Structural and energetical characterization of exfoliated kaolinite surfaces

Abstract

Understanding the surface and structural properties of kaolinite/halloysite nanostructures is of utmost importance from the points of view of nanohybrid preparation. The formation of nano-sized particles depends on the quality and quantity of bonding sites as well as on the required degree of dispersity. The basic goal of this work is the study of the effect of the morphology (as secondary structure) on the surface properties as well as the demonstration of the applicability of inverse gas chromatography (IGC) to characterize exfoliated surfaces. The surface properties of nanostructures made of kaolinites of varying structural order were investigated with N2 adsorption and inverse gas chromatography (IGC). The spectral changes of the OH groups sensitive to the changes in the outer chemical environment were followed by FTIR spectroscopy.

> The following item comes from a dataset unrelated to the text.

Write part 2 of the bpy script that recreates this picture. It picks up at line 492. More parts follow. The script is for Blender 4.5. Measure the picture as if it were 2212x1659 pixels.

The nanostructures made of a highly ordered kaolinite (HI=1.4) were investigated as a function of the way of energy-input, as well. Exfoliation resulted in a mixture of nanoparticles with pseudo-hexagonal and tubular morphology. The pseudo-hexagonal morphology favored the formation of pores with cylindrical symmetry. Structural order can primarily influence the pore size distribution, the dispersion component of surface energy and the acidity parameter. The deformation band of the inner OH groups can be considered as an indicator of the changes in the secondary structure. The relative band intensity of the inner OH groups increased with the increase of the structural order.